Global industrial organizations are seeing and feeling the effects of cyberattacks, recognizing the material impact potential upon operations.
The latest report from Ponemon and Siemens, entitled Are Utilities Keeping Up with the Industrial Cyber Threat?, discusses the current operational readiness of global utilities. According to the report, over half (56%) of global utilities report at least one attack involving a loss of private information or an outage in the operational technology (OT) environment within the past 12 months.
So, how do these attacks impact utility organizations?
According to the report, the greater concern is on the impact to OT (which is considered as being behind in its security stance) than information technology, with 60% of utility organizations feeling that cyberattacks can cause damage to equipment and causes risk to employees and contractors. Additionally, 30% of attacks on OT are not detected, increasing the risk to the organization significantly.
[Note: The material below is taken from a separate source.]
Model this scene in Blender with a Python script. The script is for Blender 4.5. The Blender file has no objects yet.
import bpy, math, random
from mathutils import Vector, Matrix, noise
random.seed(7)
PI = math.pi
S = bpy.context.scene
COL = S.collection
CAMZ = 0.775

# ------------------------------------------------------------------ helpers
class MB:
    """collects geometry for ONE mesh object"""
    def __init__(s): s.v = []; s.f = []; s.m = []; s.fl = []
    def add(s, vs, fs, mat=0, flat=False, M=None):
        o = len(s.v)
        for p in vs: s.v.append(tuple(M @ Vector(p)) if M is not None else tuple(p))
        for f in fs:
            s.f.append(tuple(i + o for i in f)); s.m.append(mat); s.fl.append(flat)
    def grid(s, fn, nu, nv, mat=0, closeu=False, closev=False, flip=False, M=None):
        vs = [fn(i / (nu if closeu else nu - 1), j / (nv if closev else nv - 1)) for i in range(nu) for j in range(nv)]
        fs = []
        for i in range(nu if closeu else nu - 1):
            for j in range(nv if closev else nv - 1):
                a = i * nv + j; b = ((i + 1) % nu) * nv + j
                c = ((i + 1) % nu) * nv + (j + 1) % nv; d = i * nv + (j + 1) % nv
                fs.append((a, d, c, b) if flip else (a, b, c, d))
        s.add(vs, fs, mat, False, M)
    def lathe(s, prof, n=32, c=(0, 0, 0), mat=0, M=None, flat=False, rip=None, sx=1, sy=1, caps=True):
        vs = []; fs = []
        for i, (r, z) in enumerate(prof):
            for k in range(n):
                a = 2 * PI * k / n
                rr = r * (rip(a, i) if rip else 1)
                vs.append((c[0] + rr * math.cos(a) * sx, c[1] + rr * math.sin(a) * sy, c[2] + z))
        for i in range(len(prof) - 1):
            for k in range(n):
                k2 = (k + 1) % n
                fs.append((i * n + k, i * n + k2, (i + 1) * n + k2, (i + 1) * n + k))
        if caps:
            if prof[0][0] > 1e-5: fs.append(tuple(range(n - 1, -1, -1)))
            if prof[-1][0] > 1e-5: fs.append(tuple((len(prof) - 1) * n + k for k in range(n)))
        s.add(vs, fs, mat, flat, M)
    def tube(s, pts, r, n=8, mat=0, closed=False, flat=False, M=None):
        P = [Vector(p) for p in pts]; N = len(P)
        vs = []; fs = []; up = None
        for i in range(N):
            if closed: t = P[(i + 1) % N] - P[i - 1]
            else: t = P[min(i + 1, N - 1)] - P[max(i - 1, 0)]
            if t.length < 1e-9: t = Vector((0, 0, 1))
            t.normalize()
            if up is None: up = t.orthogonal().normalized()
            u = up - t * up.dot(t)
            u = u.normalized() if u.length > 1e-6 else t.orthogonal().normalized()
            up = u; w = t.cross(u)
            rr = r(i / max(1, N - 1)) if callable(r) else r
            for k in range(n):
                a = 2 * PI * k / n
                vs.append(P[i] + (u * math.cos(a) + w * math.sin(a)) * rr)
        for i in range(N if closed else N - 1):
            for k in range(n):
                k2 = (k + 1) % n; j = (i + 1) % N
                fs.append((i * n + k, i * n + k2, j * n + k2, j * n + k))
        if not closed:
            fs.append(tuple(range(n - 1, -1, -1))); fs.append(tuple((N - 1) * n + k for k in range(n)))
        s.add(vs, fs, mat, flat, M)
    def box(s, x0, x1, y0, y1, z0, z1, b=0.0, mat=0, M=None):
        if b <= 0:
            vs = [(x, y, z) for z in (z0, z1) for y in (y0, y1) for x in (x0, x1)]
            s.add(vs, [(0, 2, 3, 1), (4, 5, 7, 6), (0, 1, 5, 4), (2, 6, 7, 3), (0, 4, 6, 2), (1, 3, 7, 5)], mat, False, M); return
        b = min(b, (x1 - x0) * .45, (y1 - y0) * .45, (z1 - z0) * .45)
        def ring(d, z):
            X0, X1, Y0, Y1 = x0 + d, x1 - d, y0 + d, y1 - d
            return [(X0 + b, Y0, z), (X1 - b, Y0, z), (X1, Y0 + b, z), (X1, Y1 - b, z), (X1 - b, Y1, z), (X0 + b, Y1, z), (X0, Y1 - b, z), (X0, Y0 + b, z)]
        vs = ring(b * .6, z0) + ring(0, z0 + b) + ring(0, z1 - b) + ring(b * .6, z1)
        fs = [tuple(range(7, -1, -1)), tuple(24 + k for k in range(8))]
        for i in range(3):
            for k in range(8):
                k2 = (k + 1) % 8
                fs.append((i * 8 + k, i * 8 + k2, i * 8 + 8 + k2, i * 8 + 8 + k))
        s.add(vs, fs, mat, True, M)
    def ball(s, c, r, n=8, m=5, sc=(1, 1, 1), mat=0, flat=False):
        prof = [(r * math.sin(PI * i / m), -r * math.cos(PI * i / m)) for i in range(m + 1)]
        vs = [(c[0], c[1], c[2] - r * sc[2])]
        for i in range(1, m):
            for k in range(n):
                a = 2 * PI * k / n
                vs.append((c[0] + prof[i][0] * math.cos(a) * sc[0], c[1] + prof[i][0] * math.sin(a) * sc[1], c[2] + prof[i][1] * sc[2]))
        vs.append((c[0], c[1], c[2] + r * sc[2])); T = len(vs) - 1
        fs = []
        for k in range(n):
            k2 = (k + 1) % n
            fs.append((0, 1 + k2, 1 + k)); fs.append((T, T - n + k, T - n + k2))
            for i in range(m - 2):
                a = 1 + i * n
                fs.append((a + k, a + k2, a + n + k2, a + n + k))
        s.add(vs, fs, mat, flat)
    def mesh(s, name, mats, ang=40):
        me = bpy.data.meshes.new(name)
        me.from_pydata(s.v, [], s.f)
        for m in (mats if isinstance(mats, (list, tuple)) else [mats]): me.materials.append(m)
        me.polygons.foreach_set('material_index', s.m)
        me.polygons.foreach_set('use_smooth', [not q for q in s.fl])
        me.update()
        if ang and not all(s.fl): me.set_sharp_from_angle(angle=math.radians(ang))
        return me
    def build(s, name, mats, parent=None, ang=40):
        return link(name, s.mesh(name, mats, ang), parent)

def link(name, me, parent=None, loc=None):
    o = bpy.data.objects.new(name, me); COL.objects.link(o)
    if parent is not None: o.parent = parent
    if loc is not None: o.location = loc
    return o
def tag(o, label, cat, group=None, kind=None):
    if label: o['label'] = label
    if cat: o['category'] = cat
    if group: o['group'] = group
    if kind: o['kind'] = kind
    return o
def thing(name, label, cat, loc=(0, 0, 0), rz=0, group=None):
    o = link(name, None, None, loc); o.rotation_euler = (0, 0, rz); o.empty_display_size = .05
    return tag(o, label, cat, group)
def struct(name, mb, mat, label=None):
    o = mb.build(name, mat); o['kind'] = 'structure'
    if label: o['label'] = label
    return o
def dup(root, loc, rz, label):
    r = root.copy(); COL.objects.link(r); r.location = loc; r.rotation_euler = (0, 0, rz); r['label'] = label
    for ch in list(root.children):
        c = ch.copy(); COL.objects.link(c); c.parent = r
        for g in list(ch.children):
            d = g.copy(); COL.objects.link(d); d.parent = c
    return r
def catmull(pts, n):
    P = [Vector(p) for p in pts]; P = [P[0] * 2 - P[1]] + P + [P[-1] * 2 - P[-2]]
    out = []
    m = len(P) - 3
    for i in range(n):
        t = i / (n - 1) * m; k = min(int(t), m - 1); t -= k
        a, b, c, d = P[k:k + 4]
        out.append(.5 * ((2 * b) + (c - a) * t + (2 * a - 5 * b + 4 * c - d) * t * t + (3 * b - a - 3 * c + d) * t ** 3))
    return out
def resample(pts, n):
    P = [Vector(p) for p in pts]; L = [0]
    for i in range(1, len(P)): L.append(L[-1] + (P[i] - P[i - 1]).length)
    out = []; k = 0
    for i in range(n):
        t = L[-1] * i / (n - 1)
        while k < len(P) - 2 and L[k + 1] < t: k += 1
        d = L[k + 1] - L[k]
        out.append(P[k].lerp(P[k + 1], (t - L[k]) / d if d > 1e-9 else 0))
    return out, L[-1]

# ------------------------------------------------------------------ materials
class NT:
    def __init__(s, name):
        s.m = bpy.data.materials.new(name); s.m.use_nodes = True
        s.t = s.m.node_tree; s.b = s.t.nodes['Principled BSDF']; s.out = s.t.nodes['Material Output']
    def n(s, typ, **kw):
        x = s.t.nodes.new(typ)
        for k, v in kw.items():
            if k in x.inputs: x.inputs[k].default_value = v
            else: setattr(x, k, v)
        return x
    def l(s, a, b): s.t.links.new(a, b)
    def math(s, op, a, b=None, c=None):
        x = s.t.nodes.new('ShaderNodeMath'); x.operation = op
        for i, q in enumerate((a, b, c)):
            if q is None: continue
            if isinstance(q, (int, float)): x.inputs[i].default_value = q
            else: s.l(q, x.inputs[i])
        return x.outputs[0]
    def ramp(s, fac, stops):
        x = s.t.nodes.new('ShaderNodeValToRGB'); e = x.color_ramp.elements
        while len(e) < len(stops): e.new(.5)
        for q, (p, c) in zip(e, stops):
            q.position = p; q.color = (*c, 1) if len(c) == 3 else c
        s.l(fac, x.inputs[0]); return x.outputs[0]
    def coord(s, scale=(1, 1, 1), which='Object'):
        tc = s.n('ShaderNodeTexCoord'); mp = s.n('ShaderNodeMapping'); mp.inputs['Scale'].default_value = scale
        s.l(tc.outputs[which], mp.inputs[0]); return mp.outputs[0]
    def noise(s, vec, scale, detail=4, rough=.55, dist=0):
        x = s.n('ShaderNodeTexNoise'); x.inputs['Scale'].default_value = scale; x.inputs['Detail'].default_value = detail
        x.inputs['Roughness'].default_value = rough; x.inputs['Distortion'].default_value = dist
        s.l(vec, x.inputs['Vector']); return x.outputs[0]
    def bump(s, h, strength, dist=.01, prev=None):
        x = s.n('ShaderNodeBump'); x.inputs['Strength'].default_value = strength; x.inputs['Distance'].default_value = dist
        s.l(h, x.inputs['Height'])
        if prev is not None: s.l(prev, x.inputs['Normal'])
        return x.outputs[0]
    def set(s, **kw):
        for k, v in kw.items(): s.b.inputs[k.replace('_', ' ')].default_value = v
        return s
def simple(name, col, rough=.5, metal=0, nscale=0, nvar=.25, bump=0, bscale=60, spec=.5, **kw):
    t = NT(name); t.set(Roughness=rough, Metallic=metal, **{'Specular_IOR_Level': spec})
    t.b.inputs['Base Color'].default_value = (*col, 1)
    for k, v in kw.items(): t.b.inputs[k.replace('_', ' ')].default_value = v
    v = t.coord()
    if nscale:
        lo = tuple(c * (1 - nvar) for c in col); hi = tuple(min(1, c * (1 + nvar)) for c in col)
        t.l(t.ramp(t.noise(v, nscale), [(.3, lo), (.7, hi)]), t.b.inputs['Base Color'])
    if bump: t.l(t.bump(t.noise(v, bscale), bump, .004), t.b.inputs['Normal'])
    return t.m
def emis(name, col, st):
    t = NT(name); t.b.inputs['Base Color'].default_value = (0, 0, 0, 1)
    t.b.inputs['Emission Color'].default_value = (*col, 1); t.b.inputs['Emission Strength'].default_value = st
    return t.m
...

Even more concerning is the lack of readiness uncovered in this report:
- Only 42% of global utilities rate their cyber readiness as “high”
- Only 31% rate their readiness to respond or contain a breach as “high”
- 35% of have no response plan in case of cyberattacks
According to the report, “the industry overall is investing more resources into technology and compliance than into training or personnel” and cites the lack of investment into training as one of the “blindspots contributing to a lack of readiness.”
Because of the less-secure nature of OT systems, personnel administering and using them should undergo continual Security Awareness Training to balance out the security equation through the creation of a more security-centric culture and to create an entire workforce of users that are far-more ready for cyberattack.